My first wife Toni-Marie Campbell Coleman saw the pictured images of the Cottingley Fairies in the early 1970s. Her reaction was immediate.
I was writing a book with Jerome Clark called The Unidentified. We were exploring psychosocial answers to various wispy Fortean phenomena, including airship accounts from the 1890s, mystery creature sightings, poltergeist activities, and fairy encounters and stories.
Toni, an anthropologist, felt the 1910-1920 contemporary nature of the clothing on the photographed fairies indicated to her a bit of pranking was occurring. Maybe even paper cutouts were being used, she told me when I asked her to look at them.
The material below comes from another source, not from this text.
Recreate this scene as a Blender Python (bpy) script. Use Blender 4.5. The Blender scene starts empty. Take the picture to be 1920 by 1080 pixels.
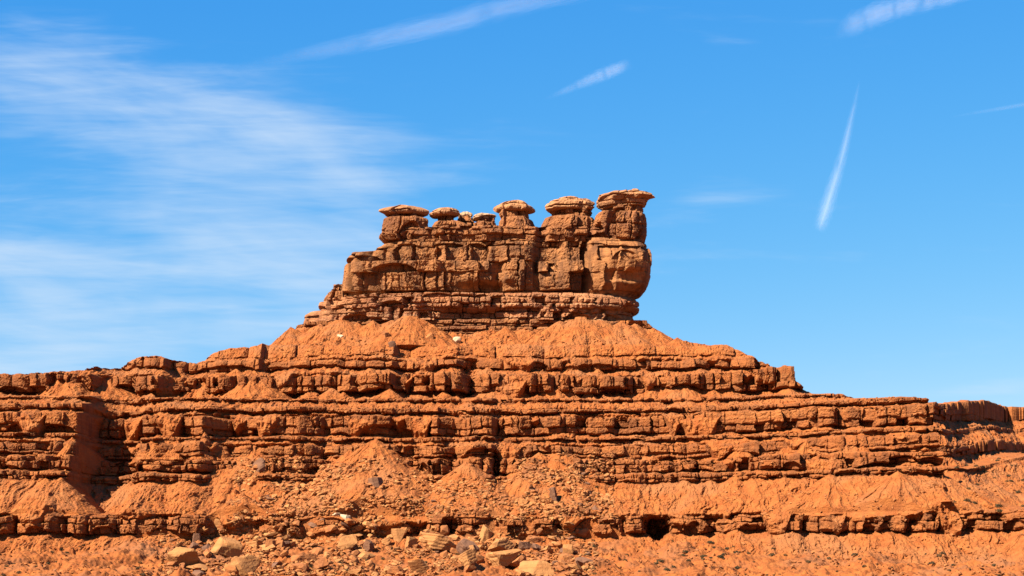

As it turns out, that is exactly what they were said to be by the two girls who admitted to the hoaxing.
But was there more going on? The seldom-seen photograph above was revealed in a television program in 2009. It looks like cutouts too, but if you look closely, there is a head visible to the right of the fully bodied fairy. The fakery lives on?
In this remarkable 2009 clip, the daughter of one of the photographers seems to note that at least the photograph above was said to be of real fairies.
I hope everyone enjoys The Unidentified and Creatures of the Outer Edge: The Early Works of Jerome Clark and Loren Coleman, in spite of or because of the Cottingley Fairies!